>>>>
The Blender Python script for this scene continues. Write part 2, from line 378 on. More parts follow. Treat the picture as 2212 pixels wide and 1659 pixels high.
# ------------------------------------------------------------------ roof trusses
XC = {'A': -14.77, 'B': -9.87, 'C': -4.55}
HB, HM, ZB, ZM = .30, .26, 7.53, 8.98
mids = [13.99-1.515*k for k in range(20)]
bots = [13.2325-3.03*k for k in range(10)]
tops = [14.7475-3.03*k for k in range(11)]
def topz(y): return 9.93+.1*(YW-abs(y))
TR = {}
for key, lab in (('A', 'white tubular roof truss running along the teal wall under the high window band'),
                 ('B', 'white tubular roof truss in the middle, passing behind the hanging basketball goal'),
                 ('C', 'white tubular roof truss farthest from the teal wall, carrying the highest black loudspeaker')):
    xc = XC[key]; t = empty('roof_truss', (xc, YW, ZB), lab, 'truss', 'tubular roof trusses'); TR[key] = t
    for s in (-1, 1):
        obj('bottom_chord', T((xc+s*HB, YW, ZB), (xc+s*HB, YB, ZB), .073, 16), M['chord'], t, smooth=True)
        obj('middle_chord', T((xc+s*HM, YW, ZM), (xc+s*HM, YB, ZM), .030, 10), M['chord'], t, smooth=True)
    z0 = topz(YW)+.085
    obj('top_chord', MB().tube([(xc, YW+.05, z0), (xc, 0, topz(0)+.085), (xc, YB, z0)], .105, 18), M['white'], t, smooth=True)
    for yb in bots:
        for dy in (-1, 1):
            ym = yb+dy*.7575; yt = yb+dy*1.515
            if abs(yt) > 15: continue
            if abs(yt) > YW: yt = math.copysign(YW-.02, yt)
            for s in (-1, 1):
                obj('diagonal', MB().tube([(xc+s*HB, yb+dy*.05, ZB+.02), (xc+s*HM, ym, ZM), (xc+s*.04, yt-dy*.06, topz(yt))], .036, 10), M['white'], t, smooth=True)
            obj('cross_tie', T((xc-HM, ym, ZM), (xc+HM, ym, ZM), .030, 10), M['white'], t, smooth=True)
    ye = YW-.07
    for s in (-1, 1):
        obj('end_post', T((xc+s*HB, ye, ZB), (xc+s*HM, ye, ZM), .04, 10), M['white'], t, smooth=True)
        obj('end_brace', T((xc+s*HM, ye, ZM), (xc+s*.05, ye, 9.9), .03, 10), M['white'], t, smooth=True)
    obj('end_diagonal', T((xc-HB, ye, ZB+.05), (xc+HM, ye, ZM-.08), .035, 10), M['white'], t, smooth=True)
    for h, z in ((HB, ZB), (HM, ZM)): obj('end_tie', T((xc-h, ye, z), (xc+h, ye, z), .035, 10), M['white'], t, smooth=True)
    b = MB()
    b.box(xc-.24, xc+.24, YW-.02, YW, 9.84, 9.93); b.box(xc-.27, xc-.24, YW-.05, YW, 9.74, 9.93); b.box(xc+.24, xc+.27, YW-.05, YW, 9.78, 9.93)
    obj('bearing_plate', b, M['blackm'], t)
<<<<
What is being asked: Using the data above, output each line exactly.

The result:
The Blender Python script for this scene continues. Write part 2, from line 378 on. More parts follow. Treat the picture as 2212 pixels wide and 1659 pixels high.
# ------------------------------------------------------------------ roof trusses
XC = {'A': -14.77, 'B': -9.87, 'C': -4.55}
HB, HM, ZB, ZM = .30, .26, 7.53, 8.98
mids = [13.99-1.515*k for k in range(20)]
bots = [13.2325-3.03*k for k in range(10)]
tops = [14.7475-3.03*k for k in range(11)]
def topz(y): return 9.93+.1*(YW-abs(y))
TR = {}
for key, lab in (('A', 'white tubular roof truss running along the teal wall under the high window band'),
                 ('B', 'white tubular roof truss in the middle, passing behind the hanging basketball goal'),
                 ('C', 'white tubular roof truss farthest from the teal wall, carrying the highest black loudspeaker')):
    xc = XC[key]; t = empty('roof_truss', (xc, YW, ZB), lab, 'truss', 'tubular roof trusses'); TR[key] = t
    for s in (-1, 1):
        obj('bottom_chord', T((xc+s*HB, YW, ZB), (xc+s*HB, YB, ZB), .073, 16), M['chord'], t, smooth=True)
        obj('middle_chord', T((xc+s*HM, YW, ZM), (xc+s*HM, YB, ZM), .030, 10), M['chord'], t, smooth=True)
    z0 = topz(YW)+.085
    obj('top_chord', MB().tube([(xc, YW+.05, z0), (xc, 0, topz(0)+.085), (xc, YB, z0)], .105, 18), M['white'], t, smooth=True)
    for yb in bots:
        for dy in (-1, 1):
            ym = yb+dy*.7575; yt = yb+dy*1.515
            if abs(yt) > 15: continue
            if abs(yt) > YW: yt = math.copysign(YW-.02, yt)
            for s in (-1, 1):
                obj('diagonal', MB().tube([(xc+s*HB, yb+dy*.05, ZB+.02), (xc+s*HM, ym, ZM), (xc+s*.04, yt-dy*.06, topz(yt))], .036, 10), M['white'], t, smooth=True)
            obj('cross_tie', T((xc-HM, ym, ZM), (xc+HM, ym, ZM), .030, 10), M['white'], t, smooth=True)
    ye = YW-.07
    for s in (-1, 1):
        obj('end_post', T((xc+s*HB, ye, ZB), (xc+s*HM, ye, ZM), .04, 10), M['white'], t, smooth=True)
        obj('end_brace', T((xc+s*HM, ye, ZM), (xc+s*.05, ye, 9.9), .03, 10), M['white'], t, smooth=True)
    obj('end_diagonal', T((xc-HB, ye, ZB+.05), (xc+HM, ye, ZM-.08), .035, 10), M['white'], t, smooth=True)
    for h, z in ((HB, ZB), (HM, ZM)): obj('end_tie', T((xc-h, ye, z), (xc+h, ye, z), .035, 10), M['white'], t, smooth=True)
    b = MB()
    b.box(xc-.24, xc+.24, YW-.02, YW, 9.84, 9.93); b.box(xc-.27, xc-.24, YW-.05, YW, 9.74, 9.93); b.box(xc+.24, xc+.27, YW-.05, YW, 9.78, 9.93)
    obj('bearing_plate', b, M['blackm'], t)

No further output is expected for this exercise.